* Task requirements *
Count the lines below that include the word "where" and write that number alone.

— Start of Data extract —

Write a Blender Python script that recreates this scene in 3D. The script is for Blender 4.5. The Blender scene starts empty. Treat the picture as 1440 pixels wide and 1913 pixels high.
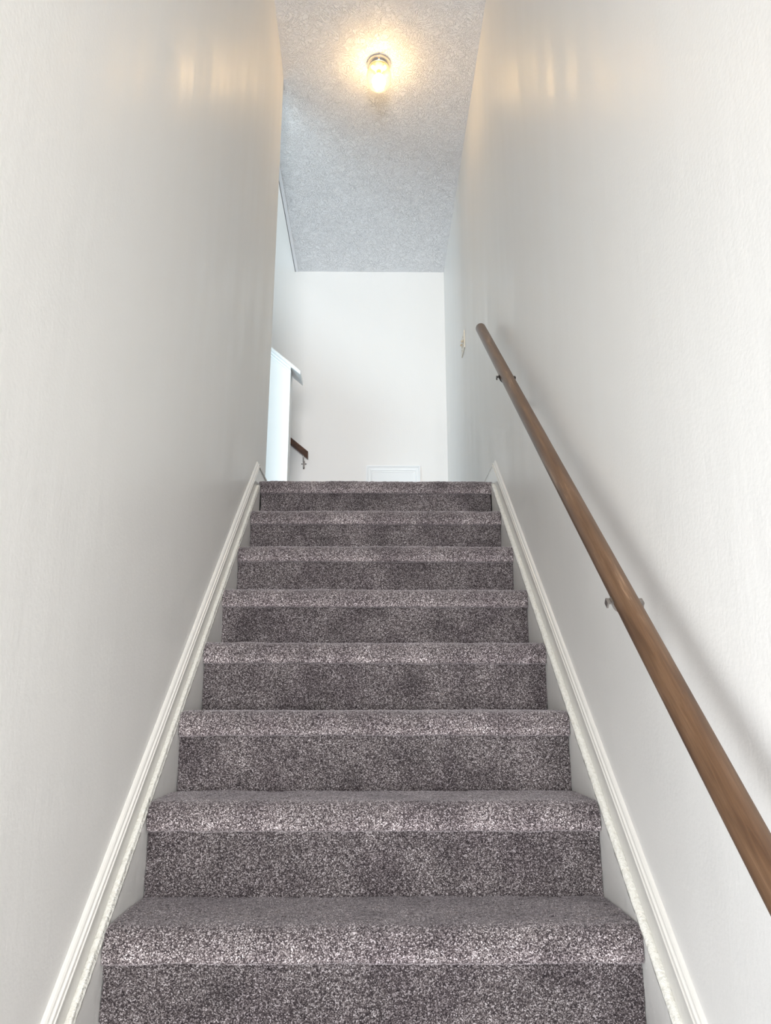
import bpy, bmesh, math, random
import numpy as np
from mathutils import Vector, Matrix
R = math.radians
random.seed(7); rng = np.random.default_rng(11)
S = bpy.context.scene
C = S.collection
EZ = 1.564                                    # eye height above the lower floor
RUN, RISE = 0.2345, 0.1957
YR1, ZT1 = 1.5995, EZ - 0.39                  # riser face and top of the first tread in view
LAND = ZT1 + 7*RISE                           # landing level
CEIL = EZ + 3.385
YFAR, YEND, YHALF = 5.46, 3.53, 4.42
XW = 0.53                                     # inner wall faces at +-XW
UPTOP = 6.9

# ------------------------------------------------------------------ camera
cam = bpy.data.cameras.new('camera'); co = bpy.data.objects.new('camera', cam); C.objects.link(co)
cam.sensor_fit = 'HORIZONTAL'; cam.sensor_width = 36; cam.lens = 36.0
cam.clip_start = 0.02
co.location = (0.002, 0, EZ)
co.rotation_euler = (R(90 + 14.5), 0, R(-0.70))
S.camera = co

# ------------------------------------------------------------------ world, lights, exposure
w = bpy.data.worlds.new('world'); S.world = w; w.use_nodes = True
w.node_tree.nodes['Background'].inputs[0].default_value = (0.75, 0.86, 1, 1)
w.node_tree.nodes['Background'].inputs[1].default_value = 0.6
S.view_settings.view_transform = 'Standard'; S.view_settings.look = 'None'
S.view_settings.gamma = 1; S.view_settings.use_curve_mapping = False
S.view_settings.exposure = 0.70

def area(name, loc, target, sx, sy, power, col):
    l = bpy.data.lights.new(name, 'AREA'); l.shape = 'RECTANGLE'; l.size = sx; l.size_y = sy
    l.energy = power; l.color = col
    o = bpy.data.objects.new(name, l); C.objects.link(o); o.location = loc
    d = Vector(target) - Vector(loc)
    o.rotation_euler = d.to_track_quat('-Z', 'Y').to_euler()
    return o
# daylight through the doorway at the foot of the stairs, left of the camera
area('doorway_daylight', (-0.80, 0.35, EZ - 0.70), (0.5, 1.1, EZ - 0.3), 0.9, 1.3, 11, (0.96, 0.985, 1.0))
# glazed entrance door behind the camera
area('entrance_daylight', (0.0, -3.42, EZ + 0.35), (0, 2.6, EZ + 1.2), 1.0, 2.0, 78, (0.99, 0.99, 1.0)).data.spread = R(100)
# windows of the room left of the landing
area('landing_daylight', (-2.4, 1.6, LAND + 0.9), (-0.6, 4.2, LAND + 1.9), 1.6, 1.2, 47, (0.72, 0.90, 1.0))
# daylight from the upper storey coming down the second flight
area('upstairs_daylight', (-2.2, 4.6, 6.6), (-1.0, 5.3, 3.4), 1.3, 1.3, 9, (0.92, 0.96, 1.0))

# ------------------------------------------------------------------ materials
def newmat(name):
    m = bpy.data.materials.new(name); m.use_nodes = True
    nt = m.node_tree
    return m, nt, nt.nodes['Principled BSDF']
def N(nt, t, **kw):
    n = nt.nodes.new(t)
    for k, v in kw.items():
        if k.startswith('_'): setattr(n, k[1:], v)
        else: n.inputs[k.replace('9', ' ')].default_value = v
    return n
def coords(nt, scale=(1, 1, 1)):
    tc = N(nt, 'ShaderNodeTexCoord'); mp = N(nt, 'ShaderNodeMapping')
    mp.inputs['Scale'].default_value = scale
    nt.links.new(tc.outputs['Object'], mp.inputs[0]); return mp.outputs[0]
def ramp(nt, src, stops):
    r = N(nt, 'ShaderNodeValToRGB'); e = r.color_ramp.elements
    while len(e) < len(stops): e.new(0.5)
    for i, (p, c) in enumerate(stops):
        e[i].position = p; e[i].color = (*c, 1) if len(c) == 3 else c
    nt.links.new(src, r.inputs[0]); return r.outputs[0]
def bump(nt, b, h, strength, dist):
    n = N(nt, 'ShaderNodeBump', Strength=strength, Distance=dist)
    nt.links.new(h, n.inputs['Height'])
    return n
def paint(name, col, rough=0.4, peel=120, strength=0.25, streak=True, spec=0.5):
    m, nt, b = newmat(name)
    b.inputs['Base Color'].default_value = (*col, 1)
    b.inputs['Specular IOR Level'].default_value = spec
    no = N(nt, 'ShaderNodeTexNoise', Scale=peel, Detail=3.0, Roughness=0.55)
    nt.links.new(coords(nt), no.inputs['Vector'])
    bp = bump(nt, b, no.outputs[0], strength, 0.002)
    if streak:                                                   # vertical roller marks in the sheen
        st = N(nt, 'ShaderNodeTexNoise', Scale=9.0, Detail=4.0, Roughness=0.6)
        nt.links.new(coords(nt, (1, 1, 0.16)), st.inputs['Vector'])
        rr = ramp(nt, st.outputs[0], [(0.35, (rough-0.05,)*3), (0.68, (rough+0.12,)*3)])
        nt.links.new(rr, b.inputs['Roughness'])
        b2 = bump(nt, b, st.outputs[0], 0.12, 0.012)
        nt.links.new(bp.outputs[0], b2.inputs['Normal']); bp = b2
    else: b.inputs['Roughness'].default_value = rough
    nt.links.new(bp.outputs[0], b.inputs['Normal'])
    return m
M = {}
M['wall'] = paint('wall_paint', (0.85, 0.838, 0.81), 0.40)
M['far_wall'] = paint('far_wall_paint', (0.82, 0.80, 0.775), 0.5)
M['trim'] = paint('trim_paint', (0.70, 0.685, 0.645), 0.24, 60, 0.3, False)
M['white'] = paint('white_gloss_paint', (0.86, 0.87, 0.87), 0.3, 60, 0.15, False)
M['bead'] = paint('smooth_ceiling_paint', (0.85, 0.85, 0.87), 0.5, 60, 0.1, False)
M['half'] = paint('half_wall_paint', (0.87, 0.88, 0.87), 0.45, 90, 0.15, False)

def caulk_mat():
    m, nt, b = newmat('lumpy_painted_edge')
    no = N(nt, 'ShaderNodeTexNoise', Scale=130.0, Detail=4.0, Roughness=0.7)
    nt.links.new(coords(nt), no.inputs['Vector'])
    nt.links.new(ramp(nt, no.outputs[0], [(0.3, (0.66, 0.64, 0.57)), (0.55, (0.80, 0.79, 0.735))]), b.inputs['Base Color'])
    b.inputs['Roughness'].default_value = 0.2
    nt.links.new(bump(nt, b, no.outputs[0], 0.9, 0.004).outputs[0], b.inputs['Normal'])
    return m
M['edge'] = caulk_mat()

def stringer_mat():
    m, nt, b = newmat('stringer_paint')
    v = N(nt, 'ShaderNodeTexVoronoi', Scale=42.0)
    nt.links.new(coords(nt), v.inputs['Vector'])
    nt.links.new(ramp(nt, v.outputs['Distance'], [(0.055, (0.93, 0.93, 0.90)), (0.10, (0.80, 0.79, 0.76))]), b.inputs['Base Color'])
    b.inputs['Roughness'].default_value = 0.35
    no = N(nt, 'ShaderNodeTexNoise', Scale=45.0, Detail=5.0)
    nt.links.new(coords(nt), no.inputs['Vector'])
    nt.links.new(bump(nt, b, no.outputs[0], 0.3, 0.004).outputs[0], b.inputs['Normal'])
    return m
M['stringer'] = stringer_mat()

def ceiling_mat():
    m, nt, b = newmat('swirled_ceiling_plaster')
    b.inputs['Base Color'].default_value = (0.87, 0.87, 0.885, 1); b.inputs['Roughness'].default_value = 0.5
    cc = coords(nt)
    w1 = N(nt, 'ShaderNodeTexNoise', Scale=9.0, Detail=2.0)
    nt.links.new(cc, w1.inputs['Vector'])
    mix = N(nt, 'ShaderNodeVectorMath', _operation='MULTIPLY_ADD')
    mix.inputs[1].default_value = (0.16, 0.16, 0.16)
    nt.links.new(w1.outputs['Color'], mix.inputs[0]); nt.links.new(cc, mix.inputs[2])
    n1 = N(nt, 'ShaderNodeTexNoise', Scale=75.0, Detail=2.0, Roughness=0.5, Distortion=0.6)
    nt.links.new(mix.outputs[0], n1.inputs['Vector'])
    # ridges where the noise crosses its middle value
    ab = N(nt, 'ShaderNodeMath', _operation='SUBTRACT'); ab.inputs[1].default_value = 0.5
    nt.links.new(n1.outputs[0], ab.inputs[0])
    a2 = N(nt, 'ShaderNodeMath', _operation='ABSOLUTE'); nt.links.new(ab.outputs[0], a2.inputs[0])
    rg = ramp(nt, a2.outputs[0], [(0.0, (1, 1, 1)), (0.022, (0.5,)*3), (0.06, (0, 0, 0))])
    n2 = N(nt, 'ShaderNodeTexNoise', Scale=17.0, Detail=2.0)
    nt.links.new(cc, n2.inputs['Vector'])
    gate = ramp(nt, n2.outputs[0], [(0.36, (0.55,)*3), (0.6, (1, 1, 1))])
    mu = N(nt, 'ShaderNodeMath', _operation='MULTIPLY'); nt.links.new(rg, mu.inputs[0]); nt.links.new(gate, mu.inputs[1])
    nt.links.new(bump(nt, b, mu.outputs[0], 0.75, 0.006).outputs[0], b.inputs['Normal'])
    return m
M['ceiling'] = ceiling_mat()

def carpet_mat():
    m, nt, b = newmat('mauve_grey_flecked_carpet')
    cc = coords(nt)
    v = N(nt, 'ShaderNodeTexVoronoi', Scale=540.0)
    nt.links.new(cc, v.inputs['Vector'])
    sep = N(nt, 'ShaderNodeSeparateColor'); nt.links.new(v.outputs['Color'], sep.inputs[0])
    cr = ramp(nt, sep.outputs[0], [(0.0, (0.022, 0.017, 0.019)), (0.32, (0.062, 0.050, 0.053)),
              (0.60, (0.160, 0.136, 0.136)), (0.85, (0.33, 0.295, 0.295)), (1.0, (0.68, 0.63, 0.64))])
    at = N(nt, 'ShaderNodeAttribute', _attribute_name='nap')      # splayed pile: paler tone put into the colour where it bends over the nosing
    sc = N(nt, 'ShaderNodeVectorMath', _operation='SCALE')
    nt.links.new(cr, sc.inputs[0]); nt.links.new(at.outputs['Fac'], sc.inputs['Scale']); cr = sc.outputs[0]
    lo = N(nt, 'ShaderNodeTexNoise', Scale=9.0, Detail=3.0)
    nt.links.new(cc, lo.inputs['Vector'])
    pr = ramp(nt, lo.outputs[0], [(0.36, (0.70, 0.68, 0.70)), (0.60, (1.0, 1.0, 1.0))])
    mx = N(nt, 'ShaderNodeMix', _data_type='RGBA', _blend_type='MULTIPLY'); mx.inputs[0].default_value = 1
    nt.links.new(cr, mx.inputs[6]); nt.links.new(pr, mx.inputs[7])
    nt.links.new(mx.outputs[2], b.inputs['Base Color'])
    b.inputs['Roughness'].default_value = 0.95; b.inputs['Specular IOR Level'].default_value = 0.1
    b.inputs['Sheen Weight'].default_value = 0.35; b.inputs['Sheen Roughness'].default_value = 0.5
    b.inputs['Sheen Tint'].default_value = (0.95, 0.88, 0.92, 1)
    nt.links.new(bump(nt, b, v.outputs['Distance'], -0.6, 0.004).outputs[0], b.inputs['Normal'])
    return m
M['carpet'] = carpet_mat()

def wood_mat(name, cols, rough):
    m, nt, b = newmat(name)
    n1 = N(nt, 'ShaderNodeTexNoise', Scale=3.0, Detail=2.0, Distortion=0.6)
    nt.links.new(coords(nt, (9, 1.2, 9)), n1.inputs['Vector'])
    wv = N(nt, 'ShaderNodeTexNoise', Scale=26.0, Detail=6.0, Roughness=0.7, Distortion=0.8)
    nt.links.new(coords(nt, (8, 0.30, 8)), wv.inputs['Vector'])
    ad = N(nt, 'ShaderNodeMath', _operation='ADD'); nt.links.new(n1.outputs[0], ad.inputs[0]); nt.links.new(wv.outputs[0], ad.inputs[1])
    hf = N(nt, 'ShaderNodeMath', _operation='MULTIPLY'); hf.inputs[1].default_value = 0.5; nt.links.new(ad.outputs[0], hf.inputs[0])
    nt.links.new(ramp(nt, hf.outputs[0], [(0.36, cols[0]), (0.48, cols[1]), (0.58, cols[2]), (0.70, cols[3])]), b.inputs['Base Color'])
    b.inputs['Roughness'].default_value = rough
    nt.links.new(bump(nt, b, wv.outputs[0], 0.12, 0.002).outputs[0], b.inputs['Normal'])
    return m
M['wood'] = wood_mat('brown_stained_wood', [(0.065, 0.031, 0.014), (0.100, 0.052, 0.025), (0.130, 0.071, 0.037), (0.30, 0.19, 0.115)], 0.38)
M['dark_wood'] = wood_mat('dark_stained_wood', [(0.025, 0.009, 0.004), (0.055, 0.02, 0.008), (0.09, 0.034, 0.014), (0.14, 0.06, 0.03)], 0.35)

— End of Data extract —

* Full solution *
2